- SOURCE DATA -
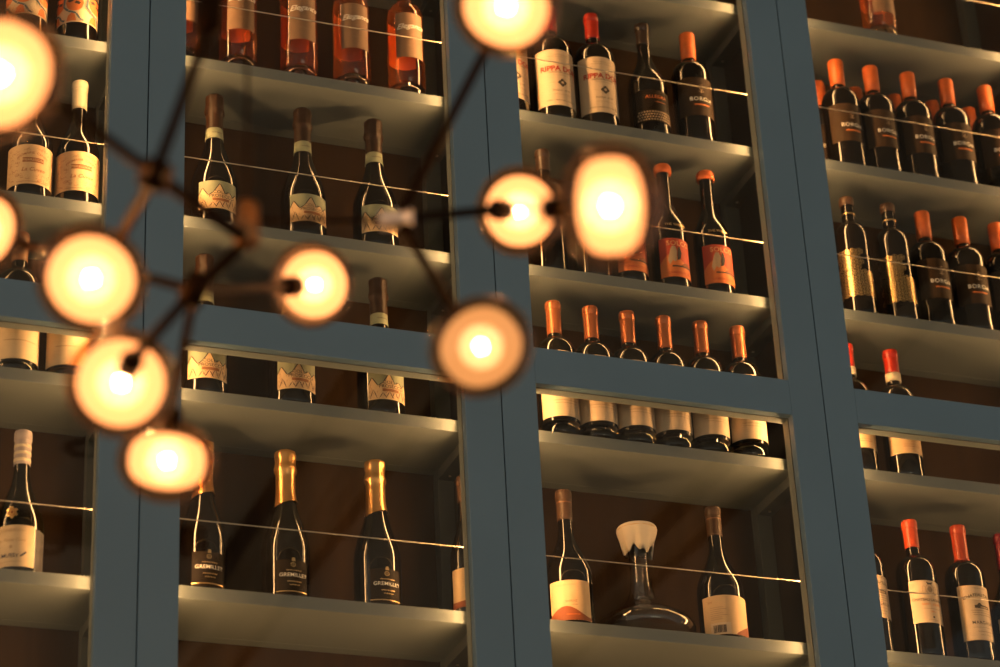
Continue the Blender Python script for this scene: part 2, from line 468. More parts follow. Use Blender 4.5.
# prosecco with mountain label
pf = prof_slope(.0465, .322, .100, .235, rn=.0160, pw=1.15); f = rad_at(pf)
L = Label(.0465); hw = .0465 * .92; base_z = .029
L.patch(-hw, hw, base_z, .093, 'paper_green')
pk = [(-.0425, .060), (-.034, .078), (-.022, .058), (-.012, .066), (0, .0865), (.011, .064), (.020, .070), (.028, .060), (.036, .071), (.0425, .060)]
pts = [(-.0425, base_z)]
for i in range(len(pk) - 1):
    (a, za), (b, zb) = pk[i], pk[i + 1]
    L.patch(a, b, base_z, 0, 'paper_buff', 1, ztop=lambda u, a=a, b=b, za=za, zb=zb: za + (zb - za) * (u - a) / (b - a))
L.line(pk, .0019, 'ink_black', 2)
for (a, b, h) in ((-.038, -.024, .052), (-.020, -.006, .044), (.004, .018, .050), (.018, .032, .056), (.030, .042, .048), (-.008, .008, .046)):
    L.line([(a, base_z + .001), ((a + b) / 2, h), (b, base_z + .001)], .0015, 'ink_black', 2)
rnd = random.Random(9)
for k in range(46):
    u = rnd.uniform(-.040, .040); z = rnd.uniform(.031, .060)
    if abs(u) < .022 and z > .048: continue
    L.line([(u, z), (u + rnd.uniform(-.003, .003), z + rnd.uniform(.002, .005))], .0006, 'ink_rust', 2)
L.text('COLLI', .0095, .001, .0625, 'ink_black', 3, spacing=1.1); L.text('PROSECCO', .0100, .005, .0535, 'ink_black', 3)
L.patch(-.014, .019, .0455, .0515, 'ink_rust', 3)
define('prosecco', 'sparkling_wine_bottle', 'wine bottle', [('glass_body', body(pf), None), ('label', L, 'pale green label with cream mountain peaks'), ('neck_band', collar(f, .2135, .2385, 'paper_green', .0014, True), 'pale green neck band'), ('foil', foil(f, .238, .322, 'foil_brown', 0, .0190, .0162), 'dark brown foil')])

# champagne with gold foil
pf = prof_slope(.0455, .324, .110, .245, rn=.0172, pw=1.15); f = rad_at(pf)
L = Label(.0455); hw = .0455 * .68
L.patch(-hw, hw, .010, .080, 'paper_black'); L.patch(-hw, hw, .0155, .0172, 'gold_print', 1)
L.text('GREMILLET', .0105, .002, .046, 'ink_white', spacing=1.05); L.mess(-.012, .016, .0575, .0022, 'gold_print')
L.ring(.001, .070, .0042, .0042, .0011, 'gold_print'); L.text('G', .006, .001, .068, 'gold_print')
L.mess(-.010, .016, .035, .0024, 'gold_print'); L.mess(-.006, .013, .0285, .002, 'gold_print'); L.poly([(-.002, .077), (.005, .077), (.004, .084), (-.001, .084)], 'gold_print')
define('champagne', 'sparkling_wine_bottle', 'wine bottle', [('glass_body', body(pf), None), ('label', L, 'black label with white and gold print'), ('foil', foil(f, .207, .324, 'foil_gold', .008, .0208, .0174), 'gold foil')])

# Ribera bottle
pf = prof_bordeaux(.044, .312, .188, .226); f = rad_at(pf)
L = Label(.044); hw = .044 * 1.32
L.patch(-hw, hw, .030, .174, 'paper_white')
L.text('RIPPA DORII', .0178, .004, .1185, 'ink_red', spacing=.98, bold=.030); L.mess(-.018, .020, .160, .0014, 'ink_soft'); L.mess(-.024, .026, .155, .0012, 'ink_soft')
L.text('BODEGAS', .0055, 0, .137, 'ink_soft', spacing=1.4); L.text('RIBERA DEL DUERO', .0056, .001, .113, 'ink_grey', spacing=1.05); L.mess(-.016, .018, .107, .0011, 'ink_soft')
for du, dz in ((-.0052, 0), (.0052, 0), (0, .0052), (0, -.0052)): L.ell(.003 + du, .088 + dz, .0052, .0052, 'ink_grey')
L.ell(.003, .088, .003, .003, 'paper_white', 2)
for u0 in (-.024, .018): L.line([(u0, .088), (u0 + .012, .088)], .0008, 'ink_tan')
L.text('ROBLE  2019', .0062, .001, .066, 'ink_grey', spacing=1.15); L.mess(-.016, .020, .057, .0016, 'ink_tan')
L.text('AGED 5 MONTHS IN BARREL', .0045, 0, .041, 'ink_grey', spacing=1.15)
define('ribera', 'wine_bottle', 'wine bottle', [('glass_body', body(pf), None), ('label', L, 'large white label with red lettering'), ('capsule', capsule(f, .246, .312, 'cap_red'), 'red capsule')])

# dark sloped bottle with latticed label
pf = prof_slope(.043, .309, .135, .238); f = rad_at(pf)
L = Label(.043); hw = .043 * 1.05
L.patch(-hw, hw, .028, .111, 'paper_black'); L.text('ALLEGRA', .0115, .002, .089, 'ink_orange', spacing=1.05); L.mess(-.002, .022, .079, .0016, 'ink_orange')
for i in range(-7, 8):
    for j in range(4):
        u = i * .0060 + (j % 2) * .003; z = .034 + j * .0066
        if abs(u) < hw - .003: L.poly([(u - .0026, z), (u, z - .0030), (u + .0026, z), (u, z + .0030)], 'ink_tan')
define('lattice_red', 'wine_bottle', 'wine bottle', [('glass_body', body(pf), None), ('label', L, 'black label with a checked band'), ('capsule', capsule(f, .253, .309, 'cap_dark'), 'black capsule')])

# brown label, orange capsule
pf = prof_bordeaux(.0425, .304, .186, .222); f = rad_at(pf)
L = Label(.0425); hw = .0425 * 1.22
L.patch(-hw, hw, .064, .164, 'paper_brown'); L.text('BORGIA', .0135, .002, .1025, 'ink_white', spacing=1.15)
L.patch(-.016, .020, .0905, .0935, 'ink_orange', 1)
L.ring(.002, .134, .003, .004, .0012, 'ink_tan'); L.line([(.002, .130), (.002, .122)], .0012, 'ink_tan'); L.line([(-.004, .126), (.008, .126)], .0012, 'ink_tan'); L.text('18', .006, .002, .141, 'ink_tan')
define('borgia', 'wine_bottle', 'wine bottle', [('glass_body', body(pf), None), ('label', L, 'brown label with pale capitals and orange dash'), ('capsule', capsule(f, .235, .304, 'cap_orange', ridge=False), 'matt orange capsule')])

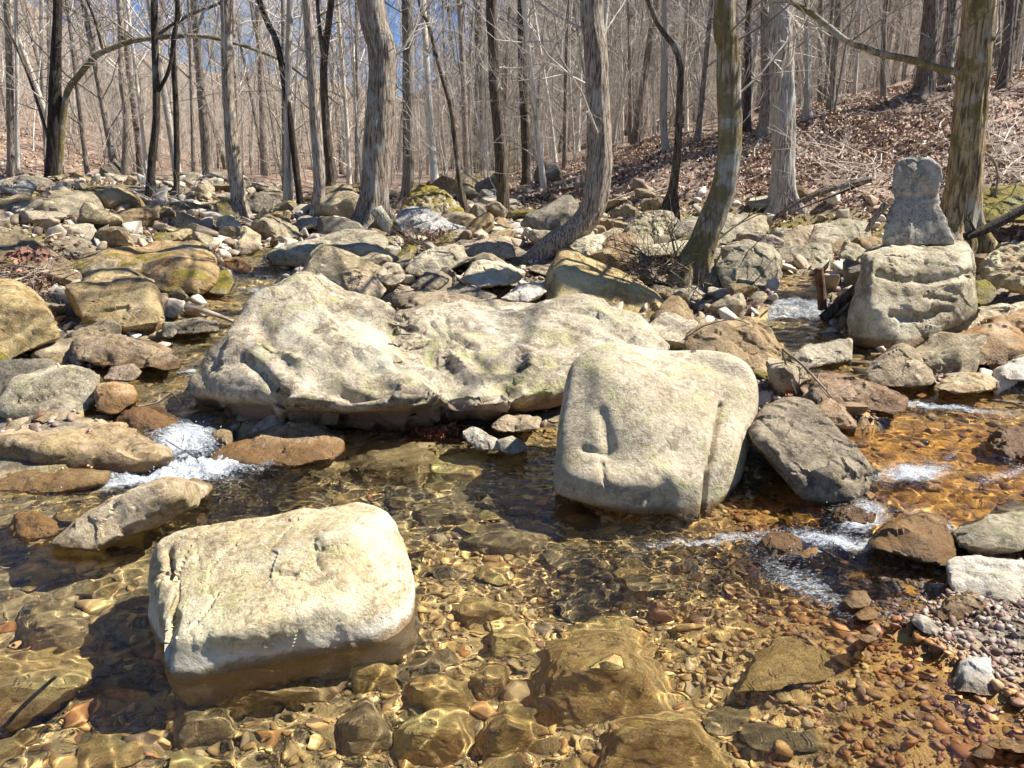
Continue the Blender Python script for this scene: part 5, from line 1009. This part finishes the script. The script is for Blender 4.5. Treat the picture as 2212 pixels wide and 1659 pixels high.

- EXERCISE DIRECTIONS -
Repeat all of the entries word for word, but omit the pictures.

- ANSWER TO THE PROBLEM -
Continue the Blender Python script for this scene: part 2, from line 468. More parts follow. Use Blender 4.5.
# prosecco with mountain label
pf = prof_slope(.0465, .322, .100, .235, rn=.0160, pw=1.15); f = rad_at(pf)
L = Label(.0465); hw = .0465 * .92; base_z = .029
L.patch(-hw, hw, base_z, .093, 'paper_green')
pk = [(-.0425, .060), (-.034, .078), (-.022, .058), (-.012, .066), (0, .0865), (.011, .064), (.020, .070), (.028, .060), (.036, .071), (.0425, .060)]
pts = [(-.0425, base_z)]
for i in range(len(pk) - 1):
    (a, za), (b, zb) = pk[i], pk[i + 1]
    L.patch(a, b, base_z, 0, 'paper_buff', 1, ztop=lambda u, a=a, b=b, za=za, zb=zb: za + (zb - za) * (u - a) / (b - a))
L.line(pk, .0019, 'ink_black', 2)
for (a, b, h) in ((-.038, -.024, .052), (-.020, -.006, .044), (.004, .018, .050), (.018, .032, .056), (.030, .042, .048), (-.008, .008, .046)):
    L.line([(a, base_z + .001), ((a + b) / 2, h), (b, base_z + .001)], .0015, 'ink_black', 2)
rnd = random.Random(9)
for k in range(46):
    u = rnd.uniform(-.040, .040); z = rnd.uniform(.031, .060)
    if abs(u) < .022 and z > .048: continue
    L.line([(u, z), (u + rnd.uniform(-.003, .003), z + rnd.uniform(.002, .005))], .0006, 'ink_rust', 2)
L.text('COLLI', .0095, .001, .0625, 'ink_black', 3, spacing=1.1); L.text('PROSECCO', .0100, .005, .0535, 'ink_black', 3)
L.patch(-.014, .019, .0455, .0515, 'ink_rust', 3)
define('prosecco', 'sparkling_wine_bottle', 'wine bottle', [('glass_body', body(pf), None), ('label', L, 'pale green label with cream mountain peaks'), ('neck_band', collar(f, .2135, .2385, 'paper_green', .0014, True), 'pale green neck band'), ('foil', foil(f, .238, .322, 'foil_brown', 0, .0190, .0162), 'dark brown foil')])

# champagne with gold foil
pf = prof_slope(.0455, .324, .110, .245, rn=.0172, pw=1.15); f = rad_at(pf)
L = Label(.0455); hw = .0455 * .68
L.patch(-hw, hw, .010, .080, 'paper_black'); L.patch(-hw, hw, .0155, .0172, 'gold_print', 1)
L.text('GREMILLET', .0105, .002, .046, 'ink_white', spacing=1.05); L.mess(-.012, .016, .0575, .0022, 'gold_print')
L.ring(.001, .070, .0042, .0042, .0011, 'gold_print'); L.text('G', .006, .001, .068, 'gold_print')
L.mess(-.010, .016, .035, .0024, 'gold_print'); L.mess(-.006, .013, .0285, .002, 'gold_print'); L.poly([(-.002, .077), (.005, .077), (.004, .084), (-.001, .084)], 'gold_print')
define('champagne', 'sparkling_wine_bottle', 'wine bottle', [('glass_body', body(pf), None), ('label', L, 'black label with white and gold print'), ('foil', foil(f, .207, .324, 'foil_gold', .008, .0208, .0174), 'gold foil')])

# Ribera bottle
pf = prof_bordeaux(.044, .312, .188, .226); f = rad_at(pf)
L = Label(.044); hw = .044 * 1.32
L.patch(-hw, hw, .030, .174, 'paper_white')
L.text('RIPPA DORII', .0178, .004, .1185, 'ink_red', spacing=.98, bold=.030); L.mess(-.018, .020, .160, .0014, 'ink_soft'); L.mess(-.024, .026, .155, .0012, 'ink_soft')
L.text('BODEGAS', .0055, 0, .137, 'ink_soft', spacing=1.4); L.text('RIBERA DEL DUERO', .0056, .001, .113, 'ink_grey', spacing=1.05); L.mess(-.016, .018, .107, .0011, 'ink_soft')
for du, dz in ((-.0052, 0), (.0052, 0), (0, .0052), (0, -.0052)): L.ell(.003 + du, .088 + dz, .0052, .0052, 'ink_grey')
L.ell(.003, .088, .003, .003, 'paper_white', 2)
for u0 in (-.024, .018): L.line([(u0, .088), (u0 + .012, .088)], .0008, 'ink_tan')
L.text('ROBLE  2019', .0062, .001, .066, 'ink_grey', spacing=1.15); L.mess(-.016, .020, .057, .0016, 'ink_tan')
L.text('AGED 5 MONTHS IN BARREL', .0045, 0, .041, 'ink_grey', spacing=1.15)
define('ribera', 'wine_bottle', 'wine bottle', [('glass_body', body(pf), None), ('label', L, 'large white label with red lettering'), ('capsule', capsule(f, .246, .312, 'cap_red'), 'red capsule')])

# dark sloped bottle with latticed label
pf = prof_slope(.043, .309, .135, .238); f = rad_at(pf)
L = Label(.043); hw = .043 * 1.05
L.patch(-hw, hw, .028, .111, 'paper_black'); L.text('ALLEGRA', .0115, .002, .089, 'ink_orange', spacing=1.05); L.mess(-.002, .022, .079, .0016, 'ink_orange')
for i in range(-7, 8):
    for j in range(4):
        u = i * .0060 + (j % 2) * .003; z = .034 + j * .0066
        if abs(u) < hw - .003: L.poly([(u - .0026, z), (u, z - .0030), (u + .0026, z), (u, z + .0030)], 'ink_tan')
define('lattice_red', 'wine_bottle', 'wine bottle', [('glass_body', body(pf), None), ('label', L, 'black label with a checked band'), ('capsule', capsule(f, .253, .309, 'cap_dark'), 'black capsule')])

# brown label, orange capsule
pf = prof_bordeaux(.0425, .304, .186, .222); f = rad_at(pf)
L = Label(.0425); hw = .0425 * 1.22
L.patch(-hw, hw, .064, .164, 'paper_brown'); L.text('BORGIA', .0135, .002, .1025, 'ink_white', spacing=1.15)
L.patch(-.016, .020, .0905, .0935, 'ink_orange', 1)
L.ring(.002, .134, .003, .004, .0012, 'ink_tan'); L.line([(.002, .130), (.002, .122)], .0012, 'ink_tan'); L.line([(-.004, .126), (.008, .126)], .0012, 'ink_tan'); L.text('18', .006, .002, .141, 'ink_tan')
define('borgia', 'wine_bottle', 'wine bottle', [('glass_body', body(pf), None), ('label', L, 'brown label with pale capitals and orange dash'), ('capsule', capsule(f, .235, .304, 'cap_orange', ridge=False), 'matt orange capsule')])

Continue the Blender Python script for this scene: part 5, from line 1009. This part finishes the script. The script is for Blender 4.5. Treat the picture as 2212 pixels wide and 1659 pixels high.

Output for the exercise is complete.